The integral of the speed is the distance covered. The shaded area indicates the difference between the integrals, and so the distance between the cars.
To do c and d you need to actually integrate their speed over time so as to get the distance traveled by each particular time.
2007-02-09 15:58:32 · answer #1 · answered by Curt Monash 7 · 0⤊ 0⤋
Assuming the velocity functions are functions of time, and that time is measured in minutes:
a) Car B. For numbers in between 0 and 1, the cube root will be bigger than the square root (e.g., ³√(1/64) = 1/4, but √(1/64) = 1/8). So up until t=1, car B is going faster, thus is ahead of car A.
b) When graphing velocity against time, the area under the curve on an interval shows the distance traveled between the two times. So the enclosed area is just the area under the B curve minus the area under the A curve. This would then represent how far B is from A.
c) Take the integral of each function from 0 to 2. Calculate these out to see who has the bigger area, and has thus covered the most distance from the start.
b) Take the general intergrals of both, set them equal to each other, and solve for t. I get about 2.027 seconds
2007-02-09 16:15:29 · answer #2 · answered by Anonymous · 0⤊ 0⤋
If t is in minutes,
Aa = (1/2)Kt^-(1/2)
Va = Kt^(1/2)
Sa = (2/3)Kt^(3/2)
Ab = (1/3)Kt^-(2/3)
Vb = Kt^(1/3)
Sb = (3/4)Kt^(4/3)
a. At 1 minute B is ahead of A (3/4 > 2/3)

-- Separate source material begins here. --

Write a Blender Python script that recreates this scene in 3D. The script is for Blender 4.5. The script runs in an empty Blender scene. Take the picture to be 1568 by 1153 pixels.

b. The area between the curves represents the distance between the cars.
c. At 2 minutes
Sa = 1.8856K
Sb = 1.8899K
B is very slightly ahead of A
d. When the cars are again side-by-side,
(2/3)Kt^(3/2) = (3/4)Kt^(4/3)
t^(3/2) = (9/8)t^(4/3)
(3/2)Ln(t) = Ln(9/8) + (4/3)Ln(t)
[3/2 - 4/3]Ln(t) = Ln(9/8)
[(9 - 8)/6]Ln(t) = Ln(9/8)
Ln(t) = 6Ln(9/8)
t = (9/8)^6
t ≈ 2.0273 min. ≈ 2 min. 1.62 sec.
2007-02-09 16:53:45 · answer #3 · answered by Helmut 7 · 0⤊ 0⤋
apparently you don't realize that the integral of velocity is displacement
2007-02-09 15:55:08 · answer #4 · answered by Anonymous · 0⤊ 1⤋